According to the memo, the facts should be provided in a written statement rather than through the production of documents and the taxpayer must provide a declaration signed under the penalties of perjury verifying that the written statement is factually accurate. Alternatively, if a taxpayer provides documents, including a credit study, the taxpayer must specify the pages that support each fact.
Problematic with providing a factually accurate written statement, with regard to the Great Resignation, millions are leaving jobs taking with them extensive corporate knowledge and history making it difficult, at best, to be recaptured or factually and accurately recorded posing an even greater barrier to make an effective case for any claims.
Ultimately, there are many questions which have arisen and need to be answered with clarity and be more taxpayer friendly before the taxpayer will be inclined to engage such a pursuit. If not, reluctance to pursue the R&D Tax Credit and ultimately abandoned affecting the American economy and innovation.

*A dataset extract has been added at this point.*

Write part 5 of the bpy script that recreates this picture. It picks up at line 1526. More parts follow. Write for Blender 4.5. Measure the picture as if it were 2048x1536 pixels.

To engage such questions, the American Bar Association (ABA) Tax Section Jan. 7 released comments regarding memorandum 20214101F where The Service’s Chief Counsel’s Office provided specific instructions on how a taxpayer will meet the specificity requirements when filing a research credit refund claim. The ABA recommends that The Service issue proposed regulations to implement these I.R.C. §41 documentation requirements and postpone implementation and enforcement of the new requirements outlined in the memo until all parties concerned have had sufficient opportunity to analyze those new requirements and engage constructively with The Service.